[INFORMATION SHOWN]:
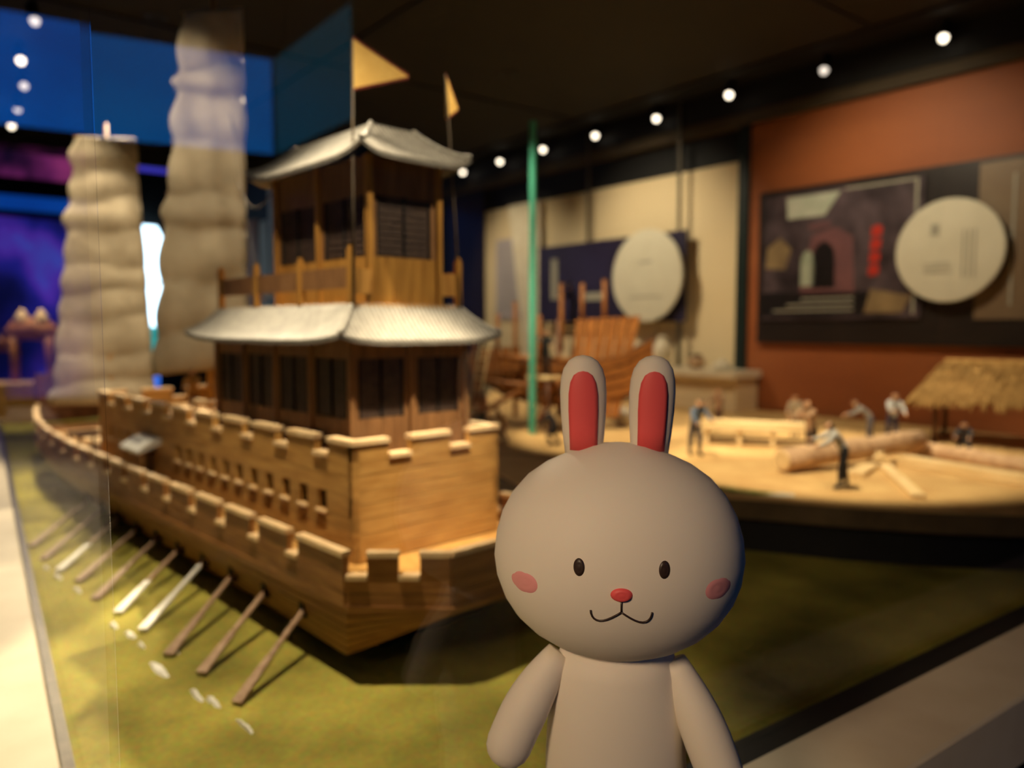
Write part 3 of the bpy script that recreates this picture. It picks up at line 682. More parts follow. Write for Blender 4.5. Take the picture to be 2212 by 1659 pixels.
# sails
def sail(u, zb, zt, wb, wt, panels, lean, name, skew=0.0):
    NI, per = 14, 10; NJ = panels*per; V_ = []; Fs = []; rs = random.Random(panels*3+1)
    hts = [0.7+0.7*rs.random() for _ in range(panels)]; tot = sum(hts); acc = [0]
    for h_ in hts: acc.append(acc[-1]+h_/tot)
    bag = [0.5+0.9*rs.random() for _ in range(panels)]; tl_ = [rs.uniform(-0.02, 0.02) for _ in range(panels+1)]
    for j in range(NJ+1):
        k = min(j//per, panels-1); ph = j/per-k; t = acc[k]+(acc[k+1]-acc[k])*ph
        sc_ = (1-ph)**0.55*math.sin(PI*min(1, ph*1.02))*1.5                  # fullest low in the panel
        w_ = wb + (wt-wb)*t; tilt = tl_[k]*(1-ph)+tl_[k+1]*ph
        for i in range(NI+1):
            s = i/NI
            x = VC + lean*t + w_*(s-0.52) - 0.018*sc_*bag[k]*(1-s)**5
            y = -0.009*sc_*bag[k]*(0.35+math.sin(PI*(0.1+0.65*s))) - 0.006*math.sin(6*s+1.7*k) - 0.003*math.sin(17*s+9*t)
            z = zb + (zt-zb)*t + 0.055*(s-0.4)*t + tilt*(s-0.5)*1.4
            V_.append((x, u+y, z))
    for j in range(NJ):
        for i in range(NI): Fs.append((j*(NI+1)+i, j*(NI+1)+i+1, (j+1)*(NI+1)+i+1, (j+1)*(NI+1)+i))
    o = mesh('sail', V_, Fs, M['sail'], ship, True)
    md = o.modifiers.new('thickness', 'SOLIDIFY'); md.thickness = 0.003
    for k in range(panels+1):
        j = min(k*per, NJ); a = Vector(V_[j*(NI+1)]); b = Vector(V_[j*(NI+1)+NI]); a.y = b.y = u+0.006
        tube('batten', [a+Vector((-0.006, 0.004, 0)), a.lerp(b, 0.5)+Vector((0, 0.004, 0)), b+Vector((0.004, 0.004, 0))], 0.0035, M['batten'], o, 6)
    tube('mast', [(VC+lean*0.2, u+0.014, 0.16), (VC+lean, u+0.014, zt+0.06)], [0.012, 0.006], M['post'], ship, 10)
    return o
sail(1.03, 0.47, 1.515, 0.275, 0.170, 8, 0.065, 'main')
sail(1.97, 0.30, 1.31, 0.365, 0.205, 9, 0.035, 'fore')
for a, b in (((VC+0.10, 1.03, 1.25), (0.05, 0.45, 0.66)), ((VC+0.11, 1.03, 1.05), (0.06, 0.42, 0.90)), ((VC+0.12, 1.03, 0.8), (VC, 0.56, 0.69))):
    a, b = Vector(a), Vector(b); pts = [a.lerp(b, i/8)-Vector((0, 0, 0.06*math.sin(PI*i/8))) for i in range(9)]
    tube('rope', pts, 0.0014, M['rope'], ship, 5)

# oars with dark ports
for k in range(10):
    u = 0.011+0.157*k; pz = max(0.052, 0.088-0.006*k); jit = 0.012*math.sin(k*2.3)
    pr = box('oar_port', (vp+0.011+(0.088-pz)*0.35, u, pz+0.004), (0.016, 0.014, 0.040), M['void'], ship)
    a = Vector((vp+0.012+(0.088-pz)*0.35, u, pz)); b = Vector((-0.272-0.004*k+jit*0.5, u-0.10-0.022*k+jit, 0.006)); m_ = a.lerp(b, 0.52)
    o = tube('oar', [a, m_, a.lerp(b, 0.56)], [0.0052, 0.0056, 0.0056], M['white'] if k in (3,) else M['oar'], ship, 6)
    d = (b-a).normalized(); side = Vector((d.y, -d.x, 0)).normalized()*(0.0095); th = d.cross(side).normalized()*0.003; s0 = a.lerp(b, 0.54); s1 = b
    vv = [s0-side*0.6-th, s0+side*0.6-th, s1+side-th, s1-side-th, s0-side*0.6+th, s0+side*0.6+th, s1+side+th, s1-side+th]
    mesh('blade', vv, [(0, 3, 2, 1), (4, 5, 6, 7), (0, 1, 5, 4), (1, 2, 6, 5), (2, 3, 7, 6), (3, 0, 4, 7)], M['white'] if k in (3, 4, 7) else M['oar'], o)
# white foam dabs where the blades meet the painted water
caseinv = case.matrix_basis.inverted()
def foam(px, py, ang, L, wd, amp):
    p = caseinv @ atz(px, py, TURF); V_ = []; Fs = []; n_ = 14
    rr = random.Random(int(px*7+py))
    outl = [(L*math.cos(2*PI*i/n_)*(0.75+0.4*rr.random()), wd*math.sin(2*PI*i/n_)*(0.6+0.8*rr.random())) for i in range(n_)]
    V_.append((0, 0, 0.004)); V_ += [(x*0.6, y*0.6, 0.003+0.003*rr.random()) for x, y in outl]; V_ += [(x, y, 0.0) for x, y in outl]
    for i in range(n_):
        j = (i+1) % n_; Fs += [(0, 1+i, 1+j), (1+i, 1+n_+i, 1+n_+j, 1+j)]
    mesh('foam_dab', V_, Fs, M['white'], case, False, (p.x, p.y, TURF+0.0004), (0, 0, ang))
for px, py, L, wd in ((246, 1352, 0.020, 0.008), (282, 1372, 0.022, 0.008), (125, 1247, 0.026, 0.008), (168, 1276, 0.028, 0.007), (345, 1448, 0.034, 0.009), (425, 1503, 0.026, 0.006), (462, 1518, 0.022, 0.007), (530, 1572, 0.026, 0.005), (375, 1405, 0.02, 0.006), (305, 1395, 0.016, 0.006), (100, 1228, 0.02, 0.006)):
    foam(px, py, -1.41, L*1.15, wd*0.8, 1)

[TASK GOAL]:
Without including any pictures, reproduce the listing exactly.

[FINISHED ANSWER]:
Write part 3 of the bpy script that recreates this picture. It picks up at line 682. More parts follow. Write for Blender 4.5. Take the picture to be 2212 by 1659 pixels.
# sails
def sail(u, zb, zt, wb, wt, panels, lean, name, skew=0.0):
    NI, per = 14, 10; NJ = panels*per; V_ = []; Fs = []; rs = random.Random(panels*3+1)
    hts = [0.7+0.7*rs.random() for _ in range(panels)]; tot = sum(hts); acc = [0]
    for h_ in hts: acc.append(acc[-1]+h_/tot)
    bag = [0.5+0.9*rs.random() for _ in range(panels)]; tl_ = [rs.uniform(-0.02, 0.02) for _ in range(panels+1)]
    for j in range(NJ+1):
        k = min(j//per, panels-1); ph = j/per-k; t = acc[k]+(acc[k+1]-acc[k])*ph
        sc_ = (1-ph)**0.55*math.sin(PI*min(1, ph*1.02))*1.5                  # fullest low in the panel
        w_ = wb + (wt-wb)*t; tilt = tl_[k]*(1-ph)+tl_[k+1]*ph
        for i in range(NI+1):
            s = i/NI
            x = VC + lean*t + w_*(s-0.52) - 0.018*sc_*bag[k]*(1-s)**5
            y = -0.009*sc_*bag[k]*(0.35+math.sin(PI*(0.1+0.65*s))) - 0.006*math.sin(6*s+1.7*k) - 0.003*math.sin(17*s+9*t)
            z = zb + (zt-zb)*t + 0.055*(s-0.4)*t + tilt*(s-0.5)*1.4
            V_.append((x, u+y, z))
    for j in range(NJ):
        for i in range(NI): Fs.append((j*(NI+1)+i, j*(NI+1)+i+1, (j+1)*(NI+1)+i+1, (j+1)*(NI+1)+i))
    o = mesh('sail', V_, Fs, M['sail'], ship, True)
    md = o.modifiers.new('thickness', 'SOLIDIFY'); md.thickness = 0.003
    for k in range(panels+1):
        j = min(k*per, NJ); a = Vector(V_[j*(NI+1)]); b = Vector(V_[j*(NI+1)+NI]); a.y = b.y = u+0.006
        tube('batten', [a+Vector((-0.006, 0.004, 0)), a.lerp(b, 0.5)+Vector((0, 0.004, 0)), b+Vector((0.004, 0.004, 0))], 0.0035, M['batten'], o, 6)
    tube('mast', [(VC+lean*0.2, u+0.014, 0.16), (VC+lean, u+0.014, zt+0.06)], [0.012, 0.006], M['post'], ship, 10)
    return o
sail(1.03, 0.47, 1.515, 0.275, 0.170, 8, 0.065, 'main')
sail(1.97, 0.30, 1.31, 0.365, 0.205, 9, 0.035, 'fore')
for a, b in (((VC+0.10, 1.03, 1.25), (0.05, 0.45, 0.66)), ((VC+0.11, 1.03, 1.05), (0.06, 0.42, 0.90)), ((VC+0.12, 1.03, 0.8), (VC, 0.56, 0.69))):
    a, b = Vector(a), Vector(b); pts = [a.lerp(b, i/8)-Vector((0, 0, 0.06*math.sin(PI*i/8))) for i in range(9)]
    tube('rope', pts, 0.0014, M['rope'], ship, 5)

# oars with dark ports
for k in range(10):
    u = 0.011+0.157*k; pz = max(0.052, 0.088-0.006*k); jit = 0.012*math.sin(k*2.3)
    pr = box('oar_port', (vp+0.011+(0.088-pz)*0.35, u, pz+0.004), (0.016, 0.014, 0.040), M['void'], ship)
    a = Vector((vp+0.012+(0.088-pz)*0.35, u, pz)); b = Vector((-0.272-0.004*k+jit*0.5, u-0.10-0.022*k+jit, 0.006)); m_ = a.lerp(b, 0.52)
    o = tube('oar', [a, m_, a.lerp(b, 0.56)], [0.0052, 0.0056, 0.0056], M['white'] if k in (3,) else M['oar'], ship, 6)
    d = (b-a).normalized(); side = Vector((d.y, -d.x, 0)).normalized()*(0.0095); th = d.cross(side).normalized()*0.003; s0 = a.lerp(b, 0.54); s1 = b
    vv = [s0-side*0.6-th, s0+side*0.6-th, s1+side-th, s1-side-th, s0-side*0.6+th, s0+side*0.6+th, s1+side+th, s1-side+th]
    mesh('blade', vv, [(0, 3, 2, 1), (4, 5, 6, 7), (0, 1, 5, 4), (1, 2, 6, 5), (2, 3, 7, 6), (3, 0, 4, 7)], M['white'] if k in (3, 4, 7) else M['oar'], o)
# white foam dabs where the blades meet the painted water
caseinv = case.matrix_basis.inverted()
def foam(px, py, ang, L, wd, amp):
    p = caseinv @ atz(px, py, TURF); V_ = []; Fs = []; n_ = 14
    rr = random.Random(int(px*7+py))
    outl = [(L*math.cos(2*PI*i/n_)*(0.75+0.4*rr.random()), wd*math.sin(2*PI*i/n_)*(0.6+0.8*rr.random())) for i in range(n_)]
    V_.append((0, 0, 0.004)); V_ += [(x*0.6, y*0.6, 0.003+0.003*rr.random()) for x, y in outl]; V_ += [(x, y, 0.0) for x, y in outl]
    for i in range(n_):
        j = (i+1) % n_; Fs += [(0, 1+i, 1+j), (1+i, 1+n_+i, 1+n_+j, 1+j)]
    mesh('foam_dab', V_, Fs, M['white'], case, False, (p.x, p.y, TURF+0.0004), (0, 0, ang))
for px, py, L, wd in ((246, 1352, 0.020, 0.008), (282, 1372, 0.022, 0.008), (125, 1247, 0.026, 0.008), (168, 1276, 0.028, 0.007), (345, 1448, 0.034, 0.009), (425, 1503, 0.026, 0.006), (462, 1518, 0.022, 0.007), (530, 1572, 0.026, 0.005), (375, 1405, 0.02, 0.006), (305, 1395, 0.016, 0.006), (100, 1228, 0.02, 0.006)):
    foam(px, py, -1.41, L*1.15, wd*0.8, 1)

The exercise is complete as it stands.